Request: Gather every line that includes the word "pixels", please.
— begin —
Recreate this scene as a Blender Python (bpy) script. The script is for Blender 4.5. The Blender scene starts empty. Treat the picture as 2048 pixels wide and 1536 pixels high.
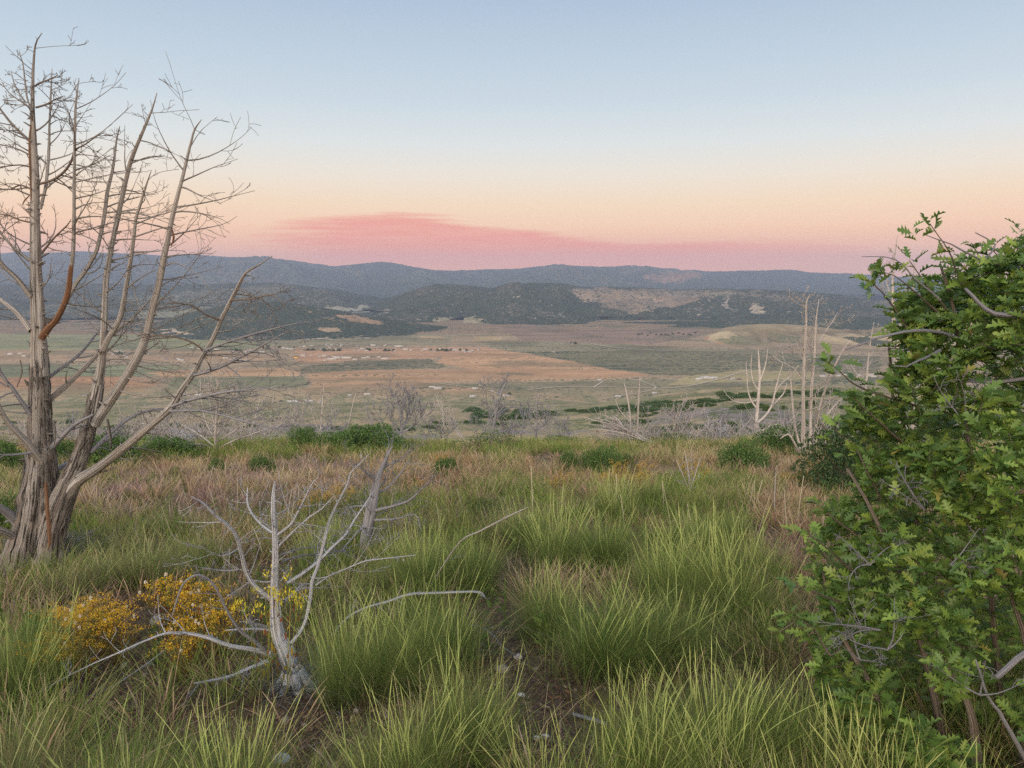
import bpy, math, random
import numpy as np
from mathutils import Vector, Matrix

SC = bpy.context.scene
# ---------------------------------------------------------------- camera
CAMZ = 1.6
F = 1479.0                       # focal length in pixels of the 2048 px wide photograph
PITCH = math.radians(8.4)
cd = bpy.data.cameras.new('camera'); cam = bpy.data.objects.new('camera', cd)
SC.collection.objects.link(cam)
cam.location = (0, 0, CAMZ); cam.rotation_euler = (math.radians(90) - PITCH, 0, 0)
cd.sensor_width = 36; cd.lens = 36 * F / 2048; cd.clip_start = 0.05; cd.clip_end = 90000
SC.camera = cam
CP, SP = math.cos(PITCH), math.sin(PITCH)

SC.view_settings.view_transform = 'Standard'; SC.view_settings.look = 'None'
SC.view_settings.exposure = 0.20; SC.view_settings.gamma = 1.0
SC.render.engine = 'CYCLES'
cy = SC.cycles
cy.use_denoising = False; cy.max_bounces = 6; cy.diffuse_bounces = 3; cy.glossy_bounces = 2
cy.transmission_bounces = 3; cy.transparent_max_bounces = 6; cy.volume_bounces = 0
cy.use_adaptive_sampling = True; cy.adaptive_threshold = 0.005
try:
    cy.denoiser = 'OPENIMAGEDENOISE'; cy.denoising_input_passes = 'RGB_ALBEDO_NORMAL'
except Exception:
    pass

def lin(c):
    c = [v / 255.0 for v in c]
    return tuple(v / 12.92 if v <= 0.04045 else ((v + 0.055) / 1.055) ** 2.4 for v in c)
def col(*c): return lin(c) + (1.0,)

# ---------------------------------------------------------------- node helper
class NT:
    def __init__(s, tree): s.t = tree; s.n = tree.nodes; s.l = tree.links
    def add(s, kind, **kw):
        n = s.n.new(kind)
        for k, v in kw.items():
            if k.startswith('i_'):
                key = k[2:]
                key = int(key) if key.isdigit() else key.replace('_', ' ')
                s.put(n, key, v)
            else: setattr(n, k, v)
        return n
    def put(s, n, key, v):
        sock = n.inputs[key]
        if isinstance(v, bpy.types.NodeSocket): s.l.new(v, sock)
        else: sock.default_value = v
    def math(s, op, a, b=None, c=None, clamp=False):
        n = s.n.new('ShaderNodeMath'); n.operation = op; n.use_clamp = clamp
        for i, v in enumerate((a, b, c)):
            if v is not None: s.put(n, i, v)
        return n.outputs[0]
    def mix(s, f, a, b, mode='MIX'):
        n = s.n.new('ShaderNodeMix'); n.data_type = 'RGBA'; n.blend_type = mode
        s.put(n, 0, f); s.put(n, 6, a); s.put(n, 7, b)
        return n.outputs[2]
    def ramp(s, f, stops, interp='LINEAR'):
        n = s.n.new('ShaderNodeValToRGB'); r = n.color_ramp; r.interpolation = interp
        while len(r.elements) < len(stops): r.elements.new(0.5)
        for e, (p, c) in zip(r.elements, stops): e.position = p; e.color = c
        s.put(n, 0, f); return n.outputs[0]
    def step(s, v, a, b):     # smoothstep a..b
        n = s.n.new('ShaderNodeMapRange'); n.interpolation_type = 'SMOOTHSTEP'
        s.put(n, 0, v); n.inputs[1].default_value = a; n.inputs[2].default_value = b
        return n.outputs[0]
    def noise(s, vec, scale, detail=3, rough=0.55):
        n = s.n.new('ShaderNodeTexNoise'); s.put(n, 'Vector', vec)
        n.inputs['Scale'].default_value = scale; n.inputs['Detail'].default_value = detail
        n.inputs['Roughness'].default_value = rough
        return n.outputs[0]
    def scale(s, vec, sc):
        n = s.n.new('ShaderNodeMapping'); s.put(n, 'Vector', vec); n.inputs['Scale'].default_value = sc
        return n.outputs[0]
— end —
The output:
Recreate this scene as a Blender Python (bpy) script. The script is for Blender 4.5. The Blender scene starts empty. Treat the picture as 2048 pixels wide and 1536 pixels high.
F = 1479.0                       # focal length in pixels of the 2048 px wide photograph